Здесь же я получила четкое подтверждение нашему предположению, что понятыми на обыски теперь возят оперотрядчиков. При мне следователь дважды вызывал по двое ребят ехать понятыми. Парни из этой же компании были понятыми и на моем опознании.
Я видела и слышала моих сторожей, но сознание мое было отстранено. Я еще не предполагала, что меня выпустят, и, глядя в окно, навсегда запоминала бедный пейзаж: облупленные желтые стены, замыкавшие голый внутренний двор, и два дерева, поднимавшиеся высоко позади стены. Впрочем, в какой-то момент я испытала ясное ощущение, что меня выпустят. Была я очень спокойна, только скорее хотела соединиться со своим ребенком.

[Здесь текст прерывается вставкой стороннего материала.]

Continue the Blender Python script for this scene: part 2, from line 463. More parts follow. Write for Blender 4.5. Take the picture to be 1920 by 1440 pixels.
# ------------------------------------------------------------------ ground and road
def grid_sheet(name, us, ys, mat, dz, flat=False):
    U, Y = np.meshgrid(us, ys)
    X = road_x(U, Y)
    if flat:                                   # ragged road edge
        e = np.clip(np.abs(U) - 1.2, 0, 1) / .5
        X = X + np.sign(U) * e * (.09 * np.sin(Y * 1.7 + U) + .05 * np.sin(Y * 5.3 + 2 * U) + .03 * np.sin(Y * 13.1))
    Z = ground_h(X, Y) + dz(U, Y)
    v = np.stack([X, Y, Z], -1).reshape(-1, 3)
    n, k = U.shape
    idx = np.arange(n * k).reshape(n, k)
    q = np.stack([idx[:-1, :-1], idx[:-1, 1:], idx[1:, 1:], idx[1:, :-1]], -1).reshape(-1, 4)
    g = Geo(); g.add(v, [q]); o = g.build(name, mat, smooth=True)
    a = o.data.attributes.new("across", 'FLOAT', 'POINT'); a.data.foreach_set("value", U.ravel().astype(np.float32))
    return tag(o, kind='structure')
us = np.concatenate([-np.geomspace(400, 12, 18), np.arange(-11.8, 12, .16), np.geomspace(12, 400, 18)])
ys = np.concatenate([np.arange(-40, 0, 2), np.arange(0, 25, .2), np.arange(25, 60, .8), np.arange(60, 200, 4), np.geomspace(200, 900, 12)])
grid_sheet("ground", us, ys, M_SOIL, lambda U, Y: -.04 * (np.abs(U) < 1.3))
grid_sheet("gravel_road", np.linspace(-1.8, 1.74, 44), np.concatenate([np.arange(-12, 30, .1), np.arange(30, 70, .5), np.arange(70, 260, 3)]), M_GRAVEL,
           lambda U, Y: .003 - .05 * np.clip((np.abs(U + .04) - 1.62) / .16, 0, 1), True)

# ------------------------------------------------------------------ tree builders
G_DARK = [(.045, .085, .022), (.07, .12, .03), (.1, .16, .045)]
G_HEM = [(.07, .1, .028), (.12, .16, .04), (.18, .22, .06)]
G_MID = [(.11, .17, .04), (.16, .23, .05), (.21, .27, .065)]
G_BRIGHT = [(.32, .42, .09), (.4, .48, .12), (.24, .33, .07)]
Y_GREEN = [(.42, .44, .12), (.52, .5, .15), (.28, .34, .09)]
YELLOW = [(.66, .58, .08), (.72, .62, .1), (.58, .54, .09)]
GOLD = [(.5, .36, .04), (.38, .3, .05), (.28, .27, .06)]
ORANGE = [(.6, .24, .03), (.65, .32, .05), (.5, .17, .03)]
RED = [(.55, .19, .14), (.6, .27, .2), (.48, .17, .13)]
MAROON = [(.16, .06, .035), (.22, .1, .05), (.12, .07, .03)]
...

Часов в восемь меня вызвали на опознание. Посадили рядом с двумя красивыми девочками, лет на десять меня моложе, и предложили некоему Олегу Константиновичу Давидовичу, молодому человеку в штатском, тонколицему и тонкогубому, опознать меня из «трех предъявленных для опознания». Ну он, конечно, опознал. И изложил, при каких обстоятельствах он меня видел и что я делала: более кратко на опознании, более подробно – на последовавшей за этим очной ставке. Это тот самый Давидович, старший лейтенант КГБ из лагерей строгого режима в Коми АССР, показаниям которого позднее суд поверил больше всего. Тогда в «полтиннике» я знала только те его показания, что касались меня: что я подошла к Лобному месту вместе со всеми демонстрантами, что я держала плакат, что демонстрантов никто не бил, а в отделение отправляли работники милиции и т. п. – словом, сплошная ложь. Он заявил, что я произносила «антисоветские речи», сравнивала ввод войск Варшавского пакта с гитлеровским вторжением.